PKK terör örgütünün gençleri terör örgütüne kazandırmak için kullandığı alanlardan birisi de mülteci kamplarıdır. Bu kamplarda bulunan işsiz ve yoksul gençler PKK/YPG’nin propagandasına kanarak terör örgütüne katılıyor ve PKK/YPG terör örgütlerini bir çıkış yolu olarak görüyorlar. PKK/YPG terör örgütü ise çaresizlik içerisinde bulunan gençleri uyuşturucu, para, iş, IŞİD’den intikam almak gibi vaatlerle kandırarak bünyelerine katarak ön saflarda savaşa zorluyorlar. Örgütten kaçmak isteyenler PKK/YPG tarafından infaz ediliyor.
ABD Ağustos 2014 tarihinde Irak ordusunda 18 yaş altındaki çocukların varlığında dolayı Irak’a yaptığı askeri yardımı durdurmuştu.

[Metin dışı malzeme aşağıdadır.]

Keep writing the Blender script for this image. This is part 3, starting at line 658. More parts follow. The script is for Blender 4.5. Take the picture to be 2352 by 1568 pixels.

Aynı ABD, PKK ve YPG terör örgütünde 14-15 yaşlarındaki çocukların varlığını bilmesine ve bunların zorla savaştırıldığını görmesine rağmen PKK/YPG’ye tırlar dolusu silah, cephane, teçhizat ve malzeme yardımına devam etmektedir.
ABD kendisinin de inanmadığı bir yalanla dünya kamuoyuna PKK ve YPG içerisinde savaşan çocukların gönüllü olarak savaştıklarını söyleyerek yanıltıyor. Çocuk istismarı ve insan hakları gibi konulardaki söylemlerinin ne kadar sahte ve yalan olduğunu da böylece anlamış oluyoruz.
Aynı ABD ve AB PKK/YPG’yi Dicle’nin doğusunda terör örgütü olarak kabul ederken Dicleden Suriye’ye geçince müttefik olarak kabul ediyor ve bunu da SDG olarak kamufle ederek kendisinin inanmadığı yalana Türkiye’nin inanmasını bekliyor.